After four successful years running the Storefront for Art and Architecture in Downtown Manhattan, Joseph Grima will be returning to his native Europe for a new project still in the works. The Storefront is expected to make an official announcement on Grima’s departure tomorrow.

 

"It’s been an exhilarating four years working side-by-side with Joseph and his team," Peter Guggenheimer, president of the Storefront board, said in a statement. "His experimental and ambitious programming has given Storefront renewed international visibility and influence in the fields of art, architecture and the built environment."

Since its founding in 1982, the Storefront has aspired to greatness far exceeding its sliver of a gallery on Kenmare Street. And yet Grima, who became director in 2006 has pushed things even further, onto the Internet and around the world.

Grima has established roving exhibitions throughout the city’s streets—aping the tendancy of Storefront openings to spill out onto the sidewalk.
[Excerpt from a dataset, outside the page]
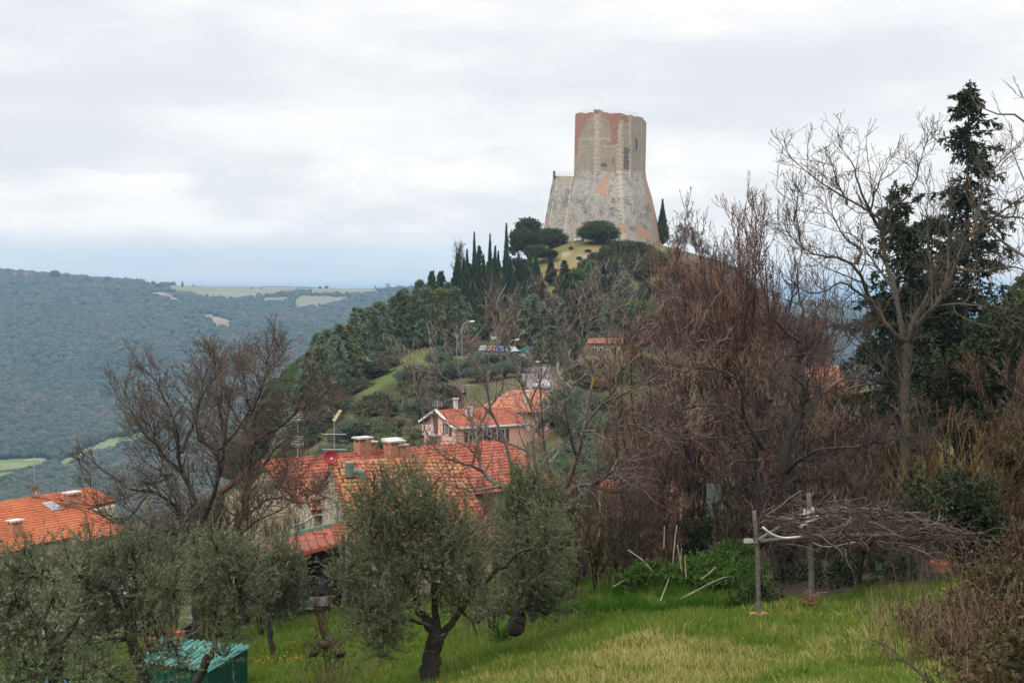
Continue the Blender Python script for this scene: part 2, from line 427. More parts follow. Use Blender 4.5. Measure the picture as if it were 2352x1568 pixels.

There was the Ring Dome, the Spacebuster, and, still on view, Pike Loop, a robotically constructed wall in Chinatown. Storefront also launched the first major—and hugely popular—bike share program in the city.

Grima also expanded Storefront well beyond New York, setting up temporary satellites in Los Angeles, London, and Tianjin, China. He also transformed the Storefront’s website, giving it a far more robust online presence.

But Grima never lost site of the gallery itself, where he held regular, well-attended, well-regarded shows in a newly restored space, as he oversaw last year’s restoration of the iconic Vito Acconci- and Steven Holl-designed gallery, down to the green interior walls and puzzle-piece doors.

The Storefront will now begin a search for a director, led by a committee of Guggenheimer and Storefront board members Carlos Brillembourg, Beatriz Colomina, Michael Manfredi and Karen Wong. Applications are being accepted through search@storefrontnews.org through February 7.

Already it has been a busy year for the city’s design institutions, as new heads to the Cooper-Hewitt and Van Alen Institute have been announced in recent weeks. Who might be next?